Im from Palmerston North, New Zealand, but somehow ended up in London...
Ken Scharpell
Valued Contributor

Re: vgreduce -f error


It went clean as a whistle. Did this on another server and it worked fine - even the vgreduce -f worked aok. But the patch levels on the 2 boxes are different. The one it worked on is March2002 and the one it failed on is Jun01. Could it be a patch issue ?
The whole world is a simple perl script
Martin Johnson
Honored Contributor

Re: vgreduce -f error

You did remember to do a lvreduce -m 0 prior to moving the disks?
Roberto Arias
Valued Contributor

Re: vgreduce -f error

hello:

Are you reduced the swap?
The man is your friend
Thayanidhi
Honored Contributor

Re: vgreduce -f error

Hi,

If you get ??? in status field
I think the PV is configured in LVM and currently the PV is unavailable or bad.
You may have to replace that disk, and restore LVM configuration.
It's only my feeling.
Attitude (not aptitude) determines altitude.
Martin Burnett_2
Trusted Contributor

Re: vgreduce -f error

Hello Ken,

The vgreduce -f command will always fail if the Logical Volume Manager beleives that physical extents (pe) on the physical volume (pv) you are trying to remove are allocated to a logical volume. The volume group status area (VGSA) contains and tracks pe data that determines whether the extent is stale/current or unknown which is shown as ??? next to the pe in lvdisplay. This data is not altered during a vgexport. By running the command:

# pvdisplay -v /dev/vg01/lvol[1-9] |grep ?

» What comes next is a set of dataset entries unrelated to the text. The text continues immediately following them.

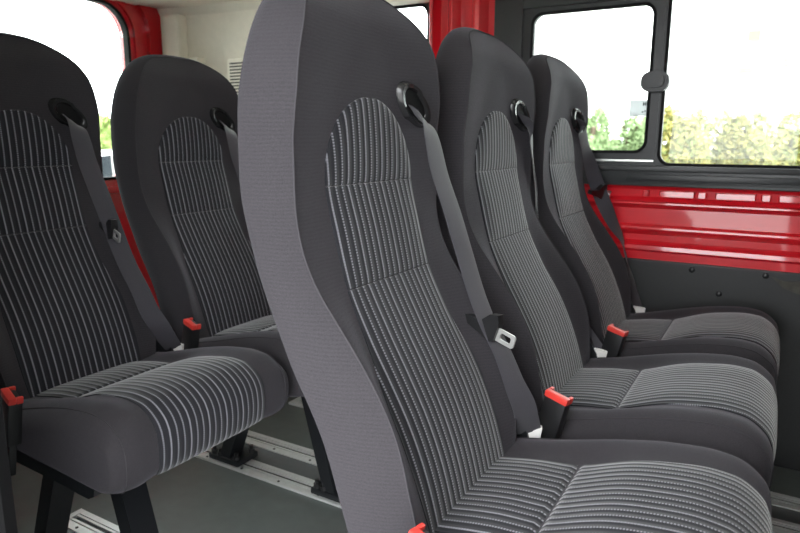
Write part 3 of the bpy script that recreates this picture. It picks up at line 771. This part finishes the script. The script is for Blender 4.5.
car(-8.4, 5.62, math.radians(60), 'parked white car glimpsed between the two rear seats')

# ------------------------------------------------------------------ light
w = bpy.data.worlds.new('overcast_sky'); SC.world = w; w.use_nodes = True
nt = w.node_tree; bg = nt.nodes['Background']
tc = nt.nodes.new('ShaderNodeTexCoord'); sp = nt.nodes.new('ShaderNodeSeparateXYZ'); nt.links.new(tc.outputs['Generated'], sp.inputs[0])
rp = nt.nodes.new('ShaderNodeValToRGB'); nt.links.new(sp.outputs['Z'], rp.inputs[0])
rp.color_ramp.elements[0].position = 0; rp.color_ramp.elements[0].color = (.93, .97, 1, 1)
rp.color_ramp.elements[1].position = .8; rp.color_ramp.elements[1].color = (1, 1, 1, 1)
nt.links.new(rp.outputs[0], bg.inputs[0]); bg.inputs[1].default_value = 6.0

# ------------------------------------------------------------------ camera
AZ, PIT, ROLL, FPX = math.radians(30.48), math.radians(11.144), math.radians(.218), 644.52
f = Vector((-math.sin(AZ) * math.cos(PIT), math.cos(AZ) * math.cos(PIT), -math.sin(PIT)))
r = Vector((math.cos(AZ), math.sin(AZ), 0)); u = r.cross(f)
r2 = r * math.cos(ROLL) + u * math.sin(ROLL); u2 = -r * math.sin(ROLL) + u * math.cos(ROLL)
cd = bpy.data.cameras.new('camera'); cam = bpy.data.objects.new('camera', cd); COL.objects.link(cam)
cam.matrix_world = Matrix(((r2.x, u2.x, -f.x, 0), (r2.y, u2.y, -f.y, 0), (r2.z, u2.z, -f.z, EYE), (0, 0, 0, 1)))
cd.sensor_fit = 'HORIZONTAL'; cd.sensor_width = 36; cd.lens = FPX / 800 * 36; cd.dof.use_dof = True; cd.dof.focus_distance = 1.02; cd.dof.aperture_fstop = 7.5; cd.clip_start = .02; cd.clip_end = 300
SC.camera = cam
SC.view_settings.view_transform = 'Standard'; SC.view_settings.look = 'None'
SC.view_settings.gamma = 1; SC.view_settings.use_curve_mapping = False
SC.view_settings.exposure = 0.9
SC.cycles.use_denoising = True
SC.cycles.max_bounces = 10
SC.cycles.transparent_max_bounces = 16
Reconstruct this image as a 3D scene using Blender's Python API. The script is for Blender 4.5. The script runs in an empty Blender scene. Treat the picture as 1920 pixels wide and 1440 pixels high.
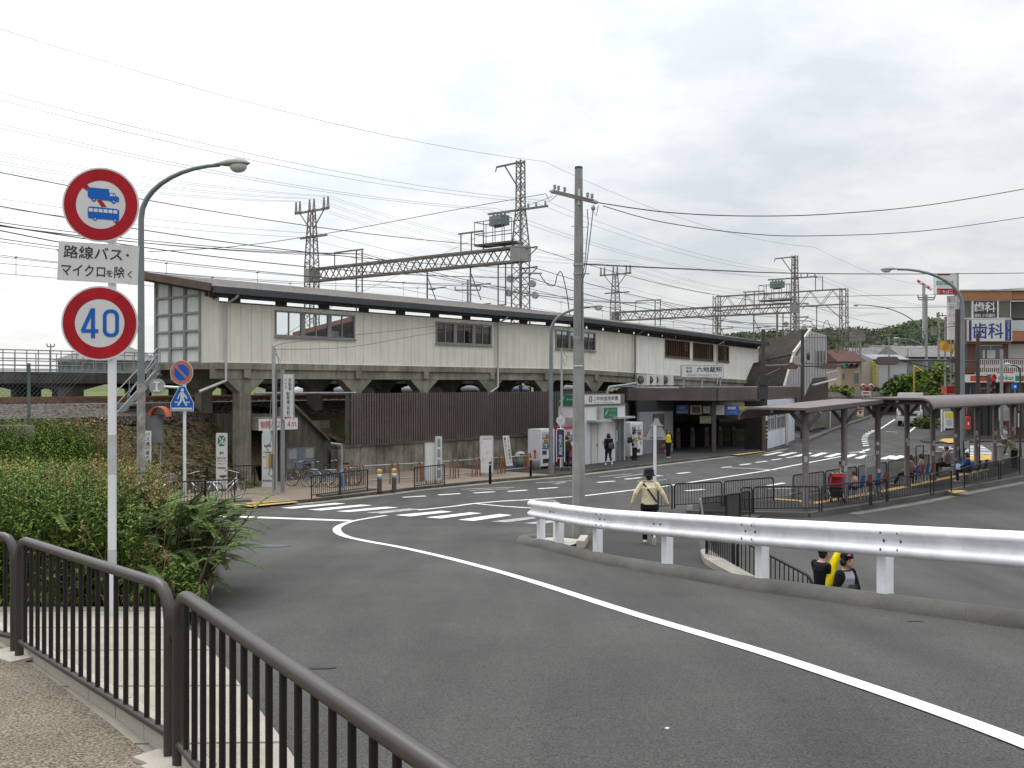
import bpy,math,random
from mathutils import Vector,Matrix
RN=random.Random(11)
S=bpy.context.scene
COL=S.collection
V=Vector
H=4.15
F,CX,CY=1900.0,960.0,720.0
cd=bpy.data.cameras.new('camera')
cd.sensor_width=36.0
cd.lens=36.0*F/1920.0
cd.clip_start=0.1
cd.clip_end=6000
cam=bpy.data.objects.new('camera',cd)
COL.objects.link(cam)
cam.location=(0,0,H)
cam.rotation_euler=(math.radians(90),0,0)
S.camera=cam
S.view_settings.view_transform='Standard'
S.view_settings.look='None'
S.view_settings.exposure=0.0
S.view_settings.gamma=1.0
SUN_EL,SUN_AZ=48.0,-42.0
W=bpy.data.worlds.new('World')
S.world=W
W.use_nodes=True
nt=W.node_tree
N=nt.nodes
for n in list(N):N.remove(n)
def nd(t,**k):
 n=N.new(t)
 for a,b in k.items():setattr(n,a,b)
 return n
def lk(a,b):nt.links.new(a,b)
def wmath(op,a,b=None,c=None,clamp=False):
 n=nd('ShaderNodeMath',operation=op,use_clamp=clamp)
 for i,v in enumerate((a,b,c)):
  if v is None:continue
  if isinstance(v,(int,float)):n.inputs[i].default_value=v
  else:lk(v,n.inputs[i])
 return n.outputs[0]
out=nd('ShaderNodeOutputWorld')
sky=nd('ShaderNodeTexSky',sky_type='NISHITA')
sky.sun_disc=False
sky.sun_elevation=math.radians(SUN_EL)
sky.sun_rotation=math.radians(SUN_AZ)
sky.altitude=30
sky.air_density=1.2
sky.dust_density=2.0
tc=nd('ShaderNodeTexCoord')
sp=nd('ShaderNodeSeparateXYZ')
lk(tc.outputs['Generated'],sp.inputs[0])
zc=wmath('MAXIMUM',sp.outputs['Z'],0.0)
den=wmath('ADD',zc,0.22)
ux=wmath('DIVIDE',sp.outputs['X'],den)
uy=wmath('DIVIDE',sp.outputs['Y'],den)
cv=nd('ShaderNodeCombineXYZ')
lk(ux,cv.inputs[0]);lk(uy,cv.inputs[1])
n1=nd('ShaderNodeTexNoise');n1.inputs['Scale'].default_value=1.35
n1.inputs['Detail'].default_value=7;n1.inputs['Roughness'].default_value=0.58
lk(cv.outputs[0],n1.inputs['Vector'])
n2=nd('ShaderNodeTexNoise');n2.inputs['Scale'].default_value=4.5
n2.inputs['Detail'].default_value=6;n2.inputs['Roughness'].default_value=0.6
lk(cv.outputs[0],n2.inputs['Vector'])
nn=wmath('ADD',wmath('MULTIPLY',n1.outputs[0],0.72),wmath('MULTIPLY',n2.outputs[0],0.28))
cover=nd('ShaderNodeMapRange');cover.inputs['From Min'].default_value=0.43;cover.inputs['From Max'].default_value=0.58
lk(nn,cover.inputs['Value'])
sd=V((math.sin(math.radians(SUN_AZ))*math.cos(math.radians(26)),math.cos(math.radians(SUN_AZ))*math.cos(math.radians(26)),math.sin(math.radians(26))))
dp=nd('ShaderNodeVectorMath',operation='DOT_PRODUCT');dp.inputs[1].default_value=sd
lk(tc.outputs['Generated'],dp.inputs[0])
glow=nd('ShaderNodeMapRange');glow.inputs['From Min'].default_value=0.55;glow.inputs['From Max'].default_value=1.0
glow.interpolation_type='SMOOTHSTEP'
lk(dp.outputs['Value'],glow.inputs['Value'])
lum=wmath('ADD',wmath('MULTIPLY',wmath('MULTIPLY',zc,zc),2.0),wmath('ADD',wmath('MULTIPLY',zc,0.28),0.675))
lum=wmath('ADD',lum,wmath('MULTIPLY',glow.outputs[0],0.30))
thin=nd('ShaderNodeMix',data_type='RGBA')
thin.inputs['A'].default_value=(0.845,0.89,0.94,1)
thin.inputs['B'].default_value=(1.10,1.10,1.11,1)
lk(cover.outputs[0],thin.inputs['Factor'])
cs=nd('ShaderNodeVectorMath',operation='SCALE')
lk(thin.outputs['Result'],cs.inputs[0]);lk(lum,cs.inputs['Scale'])
ss=nd('ShaderNodeVectorMath',operation='SCALE');ss.inputs['Scale'].default_value=0.02
lk(sky.outputs[0],ss.inputs[0])
add=nd('ShaderNodeVectorMath',operation='ADD')
lk(cs.outputs[0],add.inputs[0]);lk(ss.outputs[0],add.inputs[1])
bg=nd('ShaderNodeBackground');bg.inputs['Strength'].default_value=0.93
lk(add.outputs[0],bg.inputs['Color']);lk(bg.outputs[0],out.inputs['Surface'])
sl=bpy.data.lights.new('sun','SUN')
sl.energy=1.1;sl.angle=math.radians(22);sl.color=(1.0,0.96,0.9)
so=bpy.data.objects.new('sun',sl);COL.objects.link(so)
_d=V((math.sin(math.radians(SUN_AZ))*math.cos(math.radians(SUN_EL)),math.cos(math.radians(SUN_AZ))*math.cos(math.radians(SUN_EL)),math.sin(math.radians(SUN_EL))))
so.rotation_euler=(-_d).to_track_quat('-Z','Y').to_euler()
so.location=(0,0,60)
MT={}
def lin(h):
 h=h.lstrip('#')
 o=[]
 for i in(0,2,4):
  c=int(h[i:i+2],16)/255
  o.append(c/12.92 if c<=0.04045 else((c+0.055)/1.055)**2.4)
 return tuple(o)
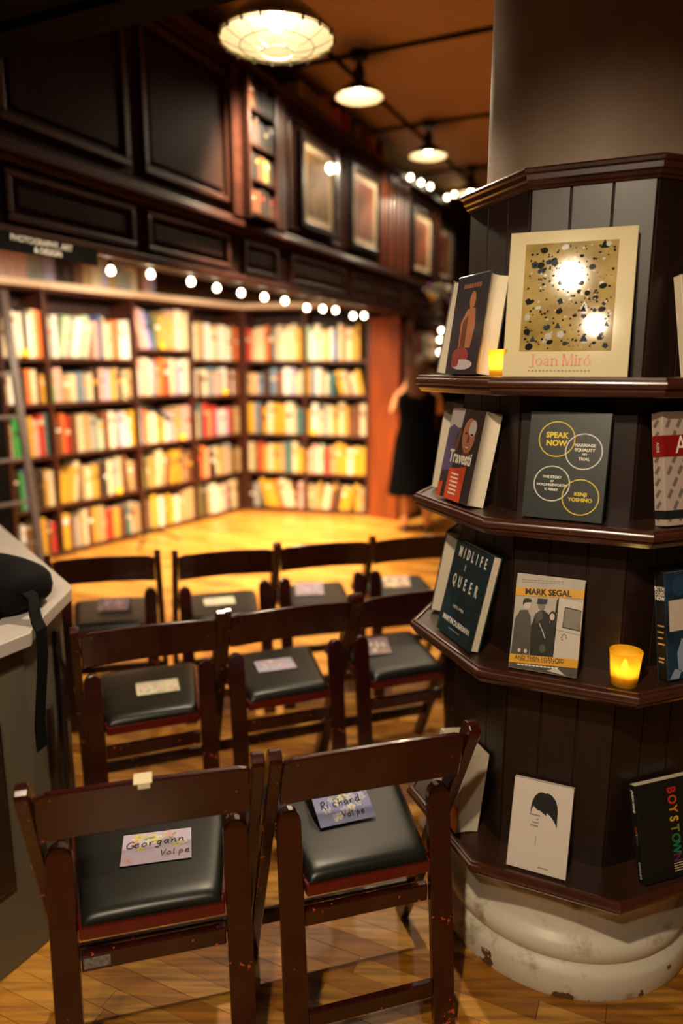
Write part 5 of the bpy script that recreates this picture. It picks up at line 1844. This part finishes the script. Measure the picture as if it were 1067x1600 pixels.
# dress
dz = [(1.345, 0.085, 0.070), (1.33, 0.150, 0.085), (1.28, 0.172, 0.108), (1.20, 0.168, 0.118), (1.08, 0.140, 0.108), (1.02, 0.142, 0.112), (0.90, 0.178, 0.140), (0.70, 0.200, 0.160), (0.50, 0.222, 0.180), (0.37, 0.236, 0.195), (0.365, 0.228, 0.188)]
m_ = MB()
vs = []
n = 36
for z, rx, ry in dz:
    fold = max(0, (0.95 - z)) * 0.03
    for i in range(n):
        a = 2 * math.pi * i / n
        k = (1.12 if z < 1.3 else 1.0) + fold * math.sin(a * 7)
        vs.append((rx * k * math.cos(a), ry * k * math.sin(a) + 0.005, z + (0.008 * math.sin(a * 3) if z < 0.4 else 0)))
fs = []
for j in range(len(dz) - 1):
    for i in range(n):
        k = (i + 1) % n
        fs.append((j * n + i, (j + 1) * n + i, (j + 1) * n + k, j * n + k))
m_.add(vs, fs)
m_.build('dress', DRESS, pr, smooth=True)
# hair falling to the shoulders
m_ = MB()
hzv = [(1.648, 0.0, 0.0, 0.0), (1.640, 0.045, 0.055, 0.01), (1.61, 0.085, 0.098, 0.01), (1.55, 0.102, 0.112, 0.0), (1.47, 0.104, 0.100, -0.012), (1.40, 0.106, 0.080, -0.03), (1.34, 0.104, 0.062, -0.058), (1.29, 0.082, 0.040, -0.085), (1.26, 0.05, 0.015, -0.10)]
vs = []
n = 24
for z, rx, ry, oy in hzv:
    for i in range(n):
        a = 2 * math.pi * i / n
        yy = ry * math.sin(a)
        if z < 1.58 and yy > 0.045:
            yy = 0.045
        kk = 1 + 0.05 * math.sin(a * 9 + z * 20)
        vs.append((rx * kk * math.cos(a), yy * kk + oy, z))
fs = []
for j in range(len(hzv) - 1):
    for i in range(n):
        k = (i + 1) % n
        fs.append((j * n + i, (j + 1) * n + i, (j + 1) * n + k, j * n + k))
m_.add(vs, fs)
m_.build('hair', HAIRM, pr, smooth=True)
# eyes and mouth
for s in (-1, 1):
    MB().lathe([(0, -0.012), (0.009, -0.006), (0.012, 0), (0.009, 0.006), (0, 0.012)], 10, M=T(s * 0.030, 0.098, 1.512)).build('eye', WHITE, pr, smooth=True)
MB().lathe([(0, -0.007), (0.02, 0), (0, 0.007)], 10, M=T(0, 0.098, 1.437)).build('mouth', mat('lips', rgb(170, 80, 70), 0.5), pr, smooth=True)
for s in (-1, 1):
    m_ = MB()
    m_.lathe([(0, 0.0006), (0.042, 0.0006), (0.046, 0.012), (0.040, 0.035), (0.026, 0.055), (0, 0.06)], 16, M=T(s * 0.110 + 0.01, 0.055, 0) @ Matrix.Diagonal((0.95, 2.5, 1, 1)))
    m_.build('shoe', mat('shoe_leather', rgb(30, 22, 18), 0.4, coat=0.3), pr, smooth=True)
build_books()
print('books', len(BOOKS))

you will find any "unknown" physical extents. These must be resolved before vgreduce will work.

Which disk is being displayed that the LVM thinks these pe are assigned in your lvdisplay?

Refer to doc KBRC00000632

Thanks for participating in the forums,

Martin
Chaos reigns within. Reflect, repent, and reboot. Order shall return.